Пусть так, но все равно возникают вопросы, касающиеся перспектив ШОС. Как будет происходить и что будет считаться осуществлением идеи, ибо конкретные программы и проекты экономического и культурно-гуманитарного сотрудничества входят в сферу двусторонних отношений, а многостороннее взаимодействие может происходить в рамках ШОС? Имеется ли в виду ориентировать начатую в Шанхайской организации подготовку среднесрочной стратегии развития на оказание всемерной поддержки китайскому проекту, иными словами, вести дело к его инкорпорированию в стратегию ШОС? Или, может быть, наоборот – воплощение китайской идеи пойдет через действующие структуры ШОС? Наконец, не сведется ли роль китайской инициативы к тому, чтобы дополнительно стимулировать оживление экономической составляющей организации, в чем действительно есть потребность?

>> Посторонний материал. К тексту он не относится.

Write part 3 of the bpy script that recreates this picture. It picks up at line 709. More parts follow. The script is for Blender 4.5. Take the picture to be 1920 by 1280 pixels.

Как бы то ни было, важно не допустить возникновения двусмысленности в соотношении действующей авторитетной международной организации и продвижением китайского проекта, тем более желательно избежать ситуации, при которой это продвижение стало бы наносить урон текущей деятельности и перспективам ШОС.
* * *
Формальное выражение за рубежами Китая поддержки китайской идеи, что уже имеет место, не должно затенять тот непреложный факт, что реальное восприятие и принятие этого проекта, тем паче участие в нем, требует понимания его существа и целей. Говоря математическим языком, пока мы имеем только условие задачи. Соответствующих аргументов и разъяснений, в том числе в России, будут ждать прежде всего от китайской стороны. Чем быстрее она соберется с ними, чем меньше будет недосказанностей, тем уже окажется простор для праздных рассуждений, спекуляций и домыслов. Так или иначе, но речь идет о серьезной инициативе великой державы, которая должна быть озабочена благоприятным восприятием и поддержкой поступающих от нее внешнеполитических сигналов.